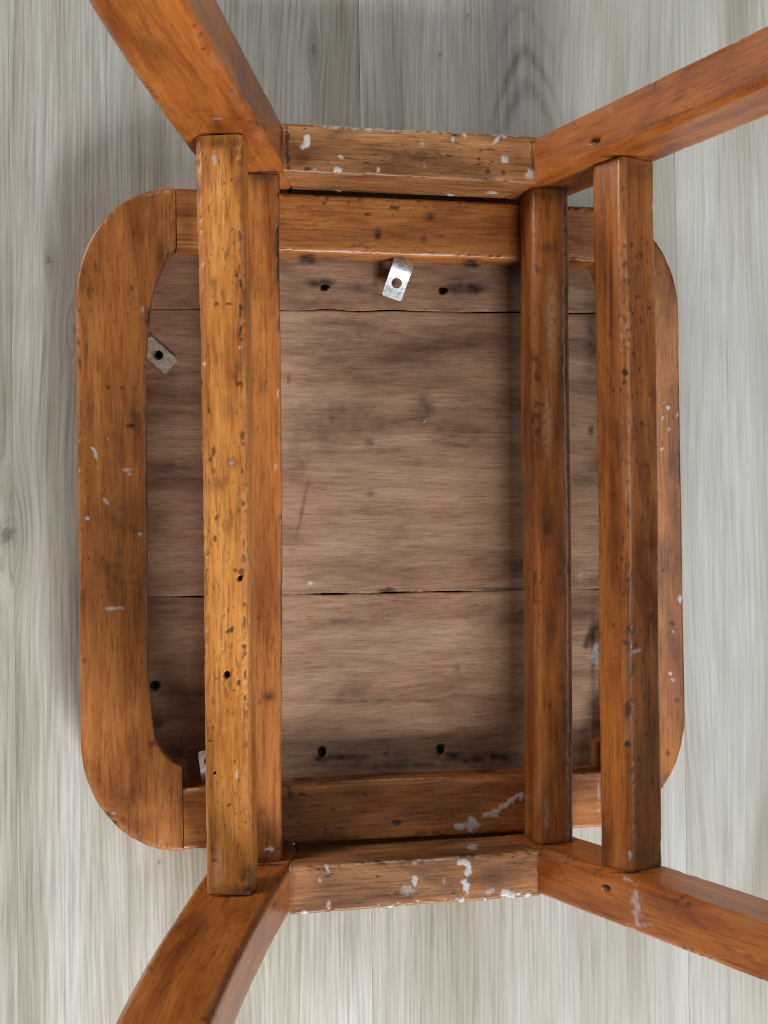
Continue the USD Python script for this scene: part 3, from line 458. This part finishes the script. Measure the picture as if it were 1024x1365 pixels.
# ------------------------------------------------------------------ metal clips that once held the seat
def clip(pts, zs, width, hole_at, hole_r, mat, thick=.0013, label=None):
    """A bent strip along the centre points pts (x, y) with heights zs; one round hole at fraction hole_at."""
    P = np.column_stack([np.array(pts, float), zs]); d = np.concatenate([[0], np.cumsum(np.linalg.norm(np.diff(P, axis=0), axis=1))]); Ltot = d[-1]
    rect = Polygon([(0, -width / 2), (Ltot, -width / 2), (Ltot, width / 2), (0, width / 2)]).buffer(-.0012).buffer(.0012, quad_segs=5)
    hole = Polygon([(Ltot * hole_at + hole_r * math.cos(a), hole_r * math.sin(a)) for a in np.linspace(0, 2 * np.pi, 25)[:-1]])
    import trimesh
    m = trimesh.creation.extrude_polygon(rect.difference(hole), thick, engine='earcut')
    v, f = trimesh.remesh.subdivide_to_size(m.vertices, m.faces, .0014)
    m = trimesh.Trimesh(v, f, process=True); v, f = np.array(m.vertices), np.array(m.faces)
    dd = np.linspace(0, Ltot, 60); c = np.stack([np.interp(dd, d, P[:, k]) for k in range(3)], 1)
    for _ in range(6): c[1:-1] = .25 * c[:-2] + .5 * c[1:-1] + .25 * c[2:]
    tg = np.gradient(c, axis=0); tg /= np.linalg.norm(tg, axis=1, keepdims=True)
    C = np.stack([np.interp(v[:, 0], dd, c[:, k]) for k in range(3)], 1); TT = np.stack([np.interp(v[:, 0], dd, tg[:, k]) for k in range(3)], 1)
    side = np.cross([0, 0, 1], TT); side /= np.linalg.norm(side, axis=1, keepdims=True); up = np.cross(TT, side)
    W = C + side * v[:, 1:2] + up * v[:, 2:3]
    vv, ff, nn = __import__('meshkit').arrays((W, f), 35)
    put(f'{ROOT}/seat_clip', vv, ff, mat, n=nn, label=label)
a, b = atz(538, 345, -.012), atz(522, 397, -.014)
t_ = np.linspace(0, 1, 5)
clip([a[:2] + (b - a)[:2] * t for t in t_], [-.0125, -.0090, -.0115, -.0135, -.0150], .0108, .64, .0027, ZINC, label='shiny zinc clip under the short seat rail')
a, b = atz(196, 460, -.018), atz(229, 489, -.018)
a = a + (a - b) * .12
clip([a[:2] + (b - a)[:2] * t for t in t_], [-.0204] * 5, .0098, .50, .0026, DULL, label='dull tarnished clip beside the curved frame end')
a, b = atz(281, 1036, -.014), atz(277, 1000, -.016)
clip([a[:2] + (b - a)[:2] * t for t in t_], [-.0130, -.0095, -.0120, -.0140, -.0150], .0100, .64, .0027, ZINC)
a, b = atz(830, 884, -.010), atz(790, 870, -.016)
clip([a[:2] + (b - a)[:2] * t for t in t_], [-.0130, -.0095, -.0120, -.0140, -.0165], .0108, .62, .0027, ZINC)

+ + + + +

EXERCISE DETAILS: Using the material above, return every line exactly as it appears, minus the pictures.

CORRECT RESPONSE:
Continue the USD Python script for this scene: part 3, from line 458. This part finishes the script. Measure the picture as if it were 1024x1365 pixels.
# ------------------------------------------------------------------ metal clips that once held the seat
def clip(pts, zs, width, hole_at, hole_r, mat, thick=.0013, label=None):
    """A bent strip along the centre points pts (x, y) with heights zs; one round hole at fraction hole_at."""
    P = np.column_stack([np.array(pts, float), zs]); d = np.concatenate([[0], np.cumsum(np.linalg.norm(np.diff(P, axis=0), axis=1))]); Ltot = d[-1]
    rect = Polygon([(0, -width / 2), (Ltot, -width / 2), (Ltot, width / 2), (0, width / 2)]).buffer(-.0012).buffer(.0012, quad_segs=5)
    hole = Polygon([(Ltot * hole_at + hole_r * math.cos(a), hole_r * math.sin(a)) for a in np.linspace(0, 2 * np.pi, 25)[:-1]])
    import trimesh
    m = trimesh.creation.extrude_polygon(rect.difference(hole), thick, engine='earcut')
    v, f = trimesh.remesh.subdivide_to_size(m.vertices, m.faces, .0014)
    m = trimesh.Trimesh(v, f, process=True); v, f = np.array(m.vertices), np.array(m.faces)
    dd = np.linspace(0, Ltot, 60); c = np.stack([np.interp(dd, d, P[:, k]) for k in range(3)], 1)
    for _ in range(6): c[1:-1] = .25 * c[:-2] + .5 * c[1:-1] + .25 * c[2:]
    tg = np.gradient(c, axis=0); tg /= np.linalg.norm(tg, axis=1, keepdims=True)
    C = np.stack([np.interp(v[:, 0], dd, c[:, k]) for k in range(3)], 1); TT = np.stack([np.interp(v[:, 0], dd, tg[:, k]) for k in range(3)], 1)
    side = np.cross([0, 0, 1], TT); side /= np.linalg.norm(side, axis=1, keepdims=True); up = np.cross(TT, side)
    W = C + side * v[:, 1:2] + up * v[:, 2:3]
    vv, ff, nn = __import__('meshkit').arrays((W, f), 35)
    put(f'{ROOT}/seat_clip', vv, ff, mat, n=nn, label=label)
a, b = atz(538, 345, -.012), atz(522, 397, -.014)
t_ = np.linspace(0, 1, 5)
clip([a[:2] + (b - a)[:2] * t for t in t_], [-.0125, -.0090, -.0115, -.0135, -.0150], .0108, .64, .0027, ZINC, label='shiny zinc clip under the short seat rail')
a, b = atz(196, 460, -.018), atz(229, 489, -.018)
a = a + (a - b) * .12
clip([a[:2] + (b - a)[:2] * t for t in t_], [-.0204] * 5, .0098, .50, .0026, DULL, label='dull tarnished clip beside the curved frame end')
a, b = atz(281, 1036, -.014), atz(277, 1000, -.016)
clip([a[:2] + (b - a)[:2] * t for t in t_], [-.0130, -.0095, -.0120, -.0140, -.0150], .0100, .64, .0027, ZINC)
a, b = atz(830, 884, -.010), atz(790, 870, -.016)
clip([a[:2] + (b - a)[:2] * t for t in t_], [-.0130, -.0095, -.0120, -.0140, -.0165], .0108, .62, .0027, ZINC)